Yes. So DB, I would not call the DB reductions postponed. Currently, we would foresee them as cost-saving measures that will be ongoing. The experience of the last 2 years of constant reductions has not shown -- well, of course, some projects were postponed, but then savings happened in other areas. So on the DB side, we believe what is reduced is reduced and will not easily come back. Only when Deutsche has really turned around on their business side, right, shows different numbers and would be able to also go into the more new investment areas. Therefore, no, we don't believe postponement in Deutsche right now would -- that would be the wrong assumption. Yes, in Germany we are growing. I think we're growing at the moment with 15% in all other clients. And the Deutsche Bank account is growing as well. And when you -- when we looked at the cake chart with all the countries, I think Germany was in with 13%. So we are okay in Germany, and we do foresee a growth that will continue into 2019. We don't foresee yet any upside potential from cloud because the regulator's still not really allowing the public cloud. You can only go for private cloud that are European-based. But the players would probably want to go for the public cloud and the full effect, therefore, there is not much vision around cloud and that technology for Germany for 2019. But in all other clients, we do foresee growth. Q4, yes, well, how do I say the same again? Not that easy. We do have that potential, and we do have it in fixed price projects that are still in our books at lower margins at the moment because, usually, and this is a man-made problem, every project manager who runs a 12-months project, and all maintenance projects are 12 months, he is very cautious in the first quarter. He's less cautious after a half year because, well, he already has 6 months of actuals. After 9 months, he knows. And after 12 months, of course, it is obvious what the profit of the project is. And the risk contingencies are taken out. And there, of course, always the last quarter leaves a bit of reserve. And we believe in that, that this will happen, but it is offset by the risks I was mentioning on the revenue side. We do also may see a bit of upside on the V-NEO side when it comes to the EBITDA.I agree a fifth time on Q4, maybe. I understand that.

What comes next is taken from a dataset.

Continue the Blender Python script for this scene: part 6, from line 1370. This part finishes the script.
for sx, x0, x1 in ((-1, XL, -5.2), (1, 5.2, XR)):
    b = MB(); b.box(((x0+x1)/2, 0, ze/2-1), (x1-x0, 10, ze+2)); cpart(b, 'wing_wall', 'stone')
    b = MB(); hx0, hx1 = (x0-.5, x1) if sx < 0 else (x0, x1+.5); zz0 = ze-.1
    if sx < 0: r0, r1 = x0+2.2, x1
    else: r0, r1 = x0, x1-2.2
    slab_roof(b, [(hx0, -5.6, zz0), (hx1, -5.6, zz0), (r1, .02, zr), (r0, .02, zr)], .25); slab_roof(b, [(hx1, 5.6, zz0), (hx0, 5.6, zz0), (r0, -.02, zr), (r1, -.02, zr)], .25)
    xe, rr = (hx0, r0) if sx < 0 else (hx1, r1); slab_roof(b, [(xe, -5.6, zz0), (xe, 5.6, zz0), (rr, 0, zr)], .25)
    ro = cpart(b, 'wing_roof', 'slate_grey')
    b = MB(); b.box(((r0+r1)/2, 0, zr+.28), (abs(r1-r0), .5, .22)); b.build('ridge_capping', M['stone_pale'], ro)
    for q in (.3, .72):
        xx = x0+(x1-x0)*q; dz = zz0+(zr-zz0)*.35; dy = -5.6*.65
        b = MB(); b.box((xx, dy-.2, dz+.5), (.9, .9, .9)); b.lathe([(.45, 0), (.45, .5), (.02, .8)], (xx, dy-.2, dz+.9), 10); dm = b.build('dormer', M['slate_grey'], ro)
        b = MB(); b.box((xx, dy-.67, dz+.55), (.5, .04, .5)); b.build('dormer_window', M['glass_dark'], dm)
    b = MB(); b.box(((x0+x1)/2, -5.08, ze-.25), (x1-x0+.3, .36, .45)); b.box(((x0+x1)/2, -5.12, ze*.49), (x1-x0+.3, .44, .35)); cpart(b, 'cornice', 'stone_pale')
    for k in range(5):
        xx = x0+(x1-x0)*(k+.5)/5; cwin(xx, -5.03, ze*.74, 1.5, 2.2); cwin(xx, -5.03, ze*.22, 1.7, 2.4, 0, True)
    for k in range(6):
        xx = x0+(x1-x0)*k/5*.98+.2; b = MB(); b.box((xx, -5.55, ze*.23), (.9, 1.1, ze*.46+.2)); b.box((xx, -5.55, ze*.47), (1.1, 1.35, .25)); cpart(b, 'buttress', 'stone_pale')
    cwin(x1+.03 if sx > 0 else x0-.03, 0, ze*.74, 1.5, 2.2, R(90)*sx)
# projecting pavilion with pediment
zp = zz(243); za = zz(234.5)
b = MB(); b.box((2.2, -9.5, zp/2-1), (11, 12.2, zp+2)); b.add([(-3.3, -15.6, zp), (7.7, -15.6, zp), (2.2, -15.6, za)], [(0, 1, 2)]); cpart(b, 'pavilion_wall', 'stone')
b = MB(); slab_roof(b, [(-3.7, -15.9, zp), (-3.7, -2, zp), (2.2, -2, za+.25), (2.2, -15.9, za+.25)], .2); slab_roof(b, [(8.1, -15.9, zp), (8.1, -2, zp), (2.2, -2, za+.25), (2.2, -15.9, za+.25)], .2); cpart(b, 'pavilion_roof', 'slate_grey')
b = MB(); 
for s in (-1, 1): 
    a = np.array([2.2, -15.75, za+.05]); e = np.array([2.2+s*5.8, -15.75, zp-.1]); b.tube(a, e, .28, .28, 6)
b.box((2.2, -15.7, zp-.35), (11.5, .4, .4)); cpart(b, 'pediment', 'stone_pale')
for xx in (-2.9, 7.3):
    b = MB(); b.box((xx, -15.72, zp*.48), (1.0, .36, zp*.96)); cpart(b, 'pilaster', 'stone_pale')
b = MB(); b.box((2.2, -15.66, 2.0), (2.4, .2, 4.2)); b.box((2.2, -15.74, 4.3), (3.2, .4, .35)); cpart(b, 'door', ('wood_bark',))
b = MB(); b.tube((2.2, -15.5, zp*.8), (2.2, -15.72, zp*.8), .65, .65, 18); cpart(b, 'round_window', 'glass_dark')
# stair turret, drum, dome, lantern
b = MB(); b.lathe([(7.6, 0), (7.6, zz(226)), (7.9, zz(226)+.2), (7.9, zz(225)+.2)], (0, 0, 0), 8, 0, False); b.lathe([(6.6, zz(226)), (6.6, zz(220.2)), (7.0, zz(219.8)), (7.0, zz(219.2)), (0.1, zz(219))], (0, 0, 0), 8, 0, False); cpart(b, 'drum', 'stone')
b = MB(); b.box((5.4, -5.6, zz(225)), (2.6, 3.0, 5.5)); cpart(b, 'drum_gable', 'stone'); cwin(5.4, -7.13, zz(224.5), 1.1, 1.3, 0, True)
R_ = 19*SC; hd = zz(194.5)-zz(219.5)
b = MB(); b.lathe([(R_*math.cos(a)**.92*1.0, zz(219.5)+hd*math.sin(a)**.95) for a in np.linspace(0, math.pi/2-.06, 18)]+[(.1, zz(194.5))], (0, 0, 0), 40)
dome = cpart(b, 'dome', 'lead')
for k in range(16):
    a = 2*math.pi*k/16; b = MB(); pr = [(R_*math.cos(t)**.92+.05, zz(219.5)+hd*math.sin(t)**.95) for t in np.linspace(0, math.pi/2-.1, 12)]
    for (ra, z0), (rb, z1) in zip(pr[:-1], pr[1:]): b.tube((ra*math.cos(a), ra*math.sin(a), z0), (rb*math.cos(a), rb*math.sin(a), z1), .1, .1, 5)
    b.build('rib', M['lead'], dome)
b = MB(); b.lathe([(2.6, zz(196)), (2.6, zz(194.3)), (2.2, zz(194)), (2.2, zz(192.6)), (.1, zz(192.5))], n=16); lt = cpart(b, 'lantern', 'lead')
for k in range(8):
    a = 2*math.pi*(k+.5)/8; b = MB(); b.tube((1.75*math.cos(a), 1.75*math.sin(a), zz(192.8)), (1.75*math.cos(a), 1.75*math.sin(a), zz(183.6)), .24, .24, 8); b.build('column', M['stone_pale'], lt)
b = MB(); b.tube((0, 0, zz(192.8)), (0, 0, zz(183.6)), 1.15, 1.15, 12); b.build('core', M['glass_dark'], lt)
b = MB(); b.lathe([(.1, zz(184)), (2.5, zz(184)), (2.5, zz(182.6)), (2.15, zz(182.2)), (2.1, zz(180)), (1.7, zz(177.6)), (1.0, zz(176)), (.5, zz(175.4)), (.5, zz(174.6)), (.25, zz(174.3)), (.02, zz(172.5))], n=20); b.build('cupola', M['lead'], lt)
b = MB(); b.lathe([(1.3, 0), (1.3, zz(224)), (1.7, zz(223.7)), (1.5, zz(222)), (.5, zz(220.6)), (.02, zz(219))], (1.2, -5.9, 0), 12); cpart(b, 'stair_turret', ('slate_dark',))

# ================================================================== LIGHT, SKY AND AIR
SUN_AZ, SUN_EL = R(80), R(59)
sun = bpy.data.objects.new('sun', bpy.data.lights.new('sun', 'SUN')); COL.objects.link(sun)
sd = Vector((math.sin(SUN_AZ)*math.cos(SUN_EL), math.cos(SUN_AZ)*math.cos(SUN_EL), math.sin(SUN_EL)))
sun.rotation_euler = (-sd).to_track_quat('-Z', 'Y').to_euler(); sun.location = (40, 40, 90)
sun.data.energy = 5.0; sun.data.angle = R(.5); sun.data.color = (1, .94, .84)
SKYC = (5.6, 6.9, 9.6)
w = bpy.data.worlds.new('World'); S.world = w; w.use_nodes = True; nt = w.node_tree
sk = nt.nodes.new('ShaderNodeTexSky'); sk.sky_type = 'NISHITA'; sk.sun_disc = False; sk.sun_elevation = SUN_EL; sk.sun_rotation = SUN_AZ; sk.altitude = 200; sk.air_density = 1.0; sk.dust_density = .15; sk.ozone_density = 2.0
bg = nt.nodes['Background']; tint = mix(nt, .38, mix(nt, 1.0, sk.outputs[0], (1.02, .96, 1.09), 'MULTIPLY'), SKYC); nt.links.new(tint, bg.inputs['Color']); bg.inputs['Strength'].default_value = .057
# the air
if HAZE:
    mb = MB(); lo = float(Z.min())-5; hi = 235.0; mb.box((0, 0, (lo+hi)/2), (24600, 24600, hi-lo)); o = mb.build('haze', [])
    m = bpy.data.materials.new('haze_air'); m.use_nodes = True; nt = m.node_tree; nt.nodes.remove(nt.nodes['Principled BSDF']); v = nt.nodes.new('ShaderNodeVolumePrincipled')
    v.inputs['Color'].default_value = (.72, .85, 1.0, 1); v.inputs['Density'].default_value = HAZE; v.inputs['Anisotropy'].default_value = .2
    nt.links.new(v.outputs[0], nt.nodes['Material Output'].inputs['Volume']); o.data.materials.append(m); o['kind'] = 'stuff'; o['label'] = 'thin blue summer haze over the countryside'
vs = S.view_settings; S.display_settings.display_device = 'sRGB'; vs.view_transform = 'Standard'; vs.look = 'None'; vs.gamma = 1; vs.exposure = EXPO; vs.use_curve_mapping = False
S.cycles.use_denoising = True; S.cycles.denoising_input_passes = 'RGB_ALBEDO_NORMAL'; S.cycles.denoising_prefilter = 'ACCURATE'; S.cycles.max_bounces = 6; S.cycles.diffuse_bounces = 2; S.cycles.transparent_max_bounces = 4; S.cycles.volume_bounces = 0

At this time, there are no further questions. So I would like to hand back.
No further questions? All right, thank you very much. I guess it's a busy day as always, Q3 numbers everywhere. Thanks for joining. Maybe some of you we will meet at the Eigenkapitalforum in a couple of weeks. Have a good rest of the Q3 season, and hope to see you or see you soon. Thanks again. Bye-bye.
Ladies and gentlemen, the conference has now concluded, and you may disconnect your telephone. Thank you for joining, and have a pleasant day. Goodbye.